**Written exercise:**
Every line from the first one to the line containing "PI = math.pi" should be echoed exactly; leave out the rest.

-------- Supplied data --------

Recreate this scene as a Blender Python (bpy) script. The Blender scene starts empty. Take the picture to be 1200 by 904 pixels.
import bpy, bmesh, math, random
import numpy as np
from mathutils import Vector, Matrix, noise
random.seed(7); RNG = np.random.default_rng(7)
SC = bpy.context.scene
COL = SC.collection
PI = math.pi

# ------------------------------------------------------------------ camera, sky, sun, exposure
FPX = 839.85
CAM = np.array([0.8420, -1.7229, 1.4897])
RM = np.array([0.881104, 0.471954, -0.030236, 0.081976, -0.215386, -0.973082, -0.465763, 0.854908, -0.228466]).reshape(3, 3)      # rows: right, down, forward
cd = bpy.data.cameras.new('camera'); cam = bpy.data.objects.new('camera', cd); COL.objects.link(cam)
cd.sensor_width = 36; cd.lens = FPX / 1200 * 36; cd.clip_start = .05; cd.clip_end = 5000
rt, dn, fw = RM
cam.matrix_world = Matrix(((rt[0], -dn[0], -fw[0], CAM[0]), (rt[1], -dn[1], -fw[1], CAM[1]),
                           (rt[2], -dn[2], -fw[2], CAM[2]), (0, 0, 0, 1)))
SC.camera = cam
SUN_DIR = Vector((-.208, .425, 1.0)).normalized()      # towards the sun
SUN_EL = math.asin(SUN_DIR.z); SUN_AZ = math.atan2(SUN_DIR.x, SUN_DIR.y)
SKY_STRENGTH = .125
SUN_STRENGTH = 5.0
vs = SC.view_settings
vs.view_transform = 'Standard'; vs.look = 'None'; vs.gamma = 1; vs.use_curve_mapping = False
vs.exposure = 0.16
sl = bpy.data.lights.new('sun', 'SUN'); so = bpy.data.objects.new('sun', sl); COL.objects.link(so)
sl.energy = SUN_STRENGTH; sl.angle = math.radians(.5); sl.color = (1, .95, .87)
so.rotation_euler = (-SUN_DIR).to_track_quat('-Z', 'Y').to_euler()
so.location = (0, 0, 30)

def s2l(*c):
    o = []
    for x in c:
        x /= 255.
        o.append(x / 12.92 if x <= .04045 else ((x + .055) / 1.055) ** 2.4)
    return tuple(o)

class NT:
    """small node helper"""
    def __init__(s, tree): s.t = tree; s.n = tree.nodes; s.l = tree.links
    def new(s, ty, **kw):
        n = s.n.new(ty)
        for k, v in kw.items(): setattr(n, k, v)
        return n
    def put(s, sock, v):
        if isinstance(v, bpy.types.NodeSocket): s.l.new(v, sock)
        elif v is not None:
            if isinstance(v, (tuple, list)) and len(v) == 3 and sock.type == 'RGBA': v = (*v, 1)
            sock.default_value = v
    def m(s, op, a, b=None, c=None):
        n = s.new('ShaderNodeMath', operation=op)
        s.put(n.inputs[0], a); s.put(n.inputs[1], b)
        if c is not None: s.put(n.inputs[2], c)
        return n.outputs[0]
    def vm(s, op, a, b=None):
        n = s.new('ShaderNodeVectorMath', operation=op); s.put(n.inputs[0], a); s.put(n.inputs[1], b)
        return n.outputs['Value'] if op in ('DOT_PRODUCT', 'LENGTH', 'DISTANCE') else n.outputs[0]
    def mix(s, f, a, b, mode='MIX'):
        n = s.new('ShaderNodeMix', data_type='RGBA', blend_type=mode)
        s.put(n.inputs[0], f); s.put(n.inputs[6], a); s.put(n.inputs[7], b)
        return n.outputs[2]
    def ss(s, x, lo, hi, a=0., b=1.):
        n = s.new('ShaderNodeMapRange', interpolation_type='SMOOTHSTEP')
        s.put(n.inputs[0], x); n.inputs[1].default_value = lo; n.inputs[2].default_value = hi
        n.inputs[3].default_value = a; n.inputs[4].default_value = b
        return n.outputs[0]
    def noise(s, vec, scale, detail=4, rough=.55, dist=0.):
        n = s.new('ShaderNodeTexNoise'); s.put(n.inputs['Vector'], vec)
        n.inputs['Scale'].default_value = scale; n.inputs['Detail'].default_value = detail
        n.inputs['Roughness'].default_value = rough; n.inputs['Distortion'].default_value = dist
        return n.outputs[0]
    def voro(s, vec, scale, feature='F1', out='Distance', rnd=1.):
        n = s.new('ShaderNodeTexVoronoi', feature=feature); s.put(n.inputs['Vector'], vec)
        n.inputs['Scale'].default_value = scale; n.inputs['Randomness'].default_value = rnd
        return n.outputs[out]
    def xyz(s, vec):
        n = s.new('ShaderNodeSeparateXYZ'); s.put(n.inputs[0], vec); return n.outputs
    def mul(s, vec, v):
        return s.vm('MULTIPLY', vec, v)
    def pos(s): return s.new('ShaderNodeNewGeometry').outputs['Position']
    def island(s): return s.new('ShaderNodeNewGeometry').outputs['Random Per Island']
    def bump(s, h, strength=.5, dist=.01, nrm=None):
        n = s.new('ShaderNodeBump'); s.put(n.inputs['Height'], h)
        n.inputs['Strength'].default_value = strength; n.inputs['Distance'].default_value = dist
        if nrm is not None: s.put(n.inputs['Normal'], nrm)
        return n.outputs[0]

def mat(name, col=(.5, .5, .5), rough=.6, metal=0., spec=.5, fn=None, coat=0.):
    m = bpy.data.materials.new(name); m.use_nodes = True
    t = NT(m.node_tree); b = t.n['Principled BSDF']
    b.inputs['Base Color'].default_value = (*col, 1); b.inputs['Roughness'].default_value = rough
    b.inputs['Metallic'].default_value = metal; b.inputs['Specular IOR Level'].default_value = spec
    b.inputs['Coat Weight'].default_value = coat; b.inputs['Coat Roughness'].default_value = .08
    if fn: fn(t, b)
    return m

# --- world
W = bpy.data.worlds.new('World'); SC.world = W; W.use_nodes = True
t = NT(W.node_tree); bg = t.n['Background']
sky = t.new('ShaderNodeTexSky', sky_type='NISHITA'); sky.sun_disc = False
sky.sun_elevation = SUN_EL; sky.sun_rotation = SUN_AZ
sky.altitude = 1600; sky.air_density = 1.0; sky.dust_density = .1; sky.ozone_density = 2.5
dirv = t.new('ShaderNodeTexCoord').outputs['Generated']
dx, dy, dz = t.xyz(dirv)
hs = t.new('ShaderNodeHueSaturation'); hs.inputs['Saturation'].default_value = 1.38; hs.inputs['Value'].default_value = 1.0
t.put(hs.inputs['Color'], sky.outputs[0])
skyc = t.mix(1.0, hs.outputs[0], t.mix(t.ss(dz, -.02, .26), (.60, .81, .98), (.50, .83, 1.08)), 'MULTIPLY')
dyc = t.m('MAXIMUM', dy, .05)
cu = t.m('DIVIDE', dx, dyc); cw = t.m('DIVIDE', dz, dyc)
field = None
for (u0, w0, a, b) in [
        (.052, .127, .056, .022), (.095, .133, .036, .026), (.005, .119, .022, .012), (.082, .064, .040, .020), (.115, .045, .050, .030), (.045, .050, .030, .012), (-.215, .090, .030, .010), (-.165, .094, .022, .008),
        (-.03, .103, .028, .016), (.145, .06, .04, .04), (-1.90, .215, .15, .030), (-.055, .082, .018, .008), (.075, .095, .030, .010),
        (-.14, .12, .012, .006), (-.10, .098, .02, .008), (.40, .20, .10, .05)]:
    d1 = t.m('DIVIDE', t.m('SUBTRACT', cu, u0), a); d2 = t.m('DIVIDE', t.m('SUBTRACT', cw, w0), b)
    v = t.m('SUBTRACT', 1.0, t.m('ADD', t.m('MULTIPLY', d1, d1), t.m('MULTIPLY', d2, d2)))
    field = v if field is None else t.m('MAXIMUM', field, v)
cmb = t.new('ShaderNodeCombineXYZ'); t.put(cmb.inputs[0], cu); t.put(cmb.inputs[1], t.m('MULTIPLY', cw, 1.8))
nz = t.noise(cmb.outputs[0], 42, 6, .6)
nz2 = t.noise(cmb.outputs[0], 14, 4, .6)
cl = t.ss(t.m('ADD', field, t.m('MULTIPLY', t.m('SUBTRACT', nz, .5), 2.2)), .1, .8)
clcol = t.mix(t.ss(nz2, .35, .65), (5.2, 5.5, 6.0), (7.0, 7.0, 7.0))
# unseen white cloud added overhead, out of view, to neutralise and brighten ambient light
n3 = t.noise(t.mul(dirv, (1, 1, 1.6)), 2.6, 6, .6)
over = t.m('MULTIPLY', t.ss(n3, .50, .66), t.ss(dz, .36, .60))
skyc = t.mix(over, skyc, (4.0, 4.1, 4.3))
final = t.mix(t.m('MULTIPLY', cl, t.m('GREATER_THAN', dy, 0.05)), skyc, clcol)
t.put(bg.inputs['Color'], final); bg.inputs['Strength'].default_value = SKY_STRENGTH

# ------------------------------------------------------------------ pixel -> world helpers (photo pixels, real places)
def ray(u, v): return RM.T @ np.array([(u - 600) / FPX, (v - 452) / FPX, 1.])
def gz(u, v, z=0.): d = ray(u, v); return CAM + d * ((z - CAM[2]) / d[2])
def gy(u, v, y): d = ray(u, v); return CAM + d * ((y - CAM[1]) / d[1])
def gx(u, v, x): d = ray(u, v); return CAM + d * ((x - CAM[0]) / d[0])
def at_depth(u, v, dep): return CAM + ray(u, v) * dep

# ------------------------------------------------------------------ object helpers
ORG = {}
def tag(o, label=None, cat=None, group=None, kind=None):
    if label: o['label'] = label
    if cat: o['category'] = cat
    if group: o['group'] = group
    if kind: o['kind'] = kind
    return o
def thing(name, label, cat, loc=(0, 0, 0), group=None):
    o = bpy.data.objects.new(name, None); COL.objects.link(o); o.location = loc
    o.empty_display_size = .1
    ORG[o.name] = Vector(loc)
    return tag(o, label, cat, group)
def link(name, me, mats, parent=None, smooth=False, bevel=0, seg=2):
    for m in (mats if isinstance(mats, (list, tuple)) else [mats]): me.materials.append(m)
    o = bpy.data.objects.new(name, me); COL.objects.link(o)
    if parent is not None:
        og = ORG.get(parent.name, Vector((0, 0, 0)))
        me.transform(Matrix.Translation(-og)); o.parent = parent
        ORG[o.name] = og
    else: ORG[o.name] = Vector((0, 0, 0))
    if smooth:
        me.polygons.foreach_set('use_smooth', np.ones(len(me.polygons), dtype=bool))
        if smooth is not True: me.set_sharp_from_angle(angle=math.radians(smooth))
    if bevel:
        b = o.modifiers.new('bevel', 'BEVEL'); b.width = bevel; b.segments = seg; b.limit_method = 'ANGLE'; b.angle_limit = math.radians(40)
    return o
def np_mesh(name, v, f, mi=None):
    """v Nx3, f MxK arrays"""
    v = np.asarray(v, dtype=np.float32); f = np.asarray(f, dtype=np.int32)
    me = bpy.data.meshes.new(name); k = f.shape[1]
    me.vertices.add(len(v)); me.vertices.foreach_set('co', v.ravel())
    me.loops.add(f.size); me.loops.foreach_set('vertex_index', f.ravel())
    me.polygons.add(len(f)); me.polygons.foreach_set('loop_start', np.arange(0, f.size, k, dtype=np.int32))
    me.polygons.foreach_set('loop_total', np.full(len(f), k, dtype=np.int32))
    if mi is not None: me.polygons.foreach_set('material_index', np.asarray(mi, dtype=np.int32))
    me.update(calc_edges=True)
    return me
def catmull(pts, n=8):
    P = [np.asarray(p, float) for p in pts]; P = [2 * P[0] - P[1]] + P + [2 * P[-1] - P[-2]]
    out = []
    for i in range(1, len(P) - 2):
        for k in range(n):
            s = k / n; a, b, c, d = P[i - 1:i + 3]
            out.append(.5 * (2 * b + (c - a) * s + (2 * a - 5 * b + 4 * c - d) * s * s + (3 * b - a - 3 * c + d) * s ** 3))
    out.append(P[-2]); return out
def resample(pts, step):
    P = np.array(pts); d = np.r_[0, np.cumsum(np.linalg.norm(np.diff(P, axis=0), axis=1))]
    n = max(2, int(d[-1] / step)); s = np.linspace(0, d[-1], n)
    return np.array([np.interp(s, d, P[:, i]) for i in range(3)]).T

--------

**Task response:**
Recreate this scene as a Blender Python (bpy) script. The Blender scene starts empty. Take the picture to be 1200 by 904 pixels.
import bpy, bmesh, math, random
import numpy as np
from mathutils import Vector, Matrix, noise
random.seed(7); RNG = np.random.default_rng(7)
SC = bpy.context.scene
COL = SC.collection
PI = math.pi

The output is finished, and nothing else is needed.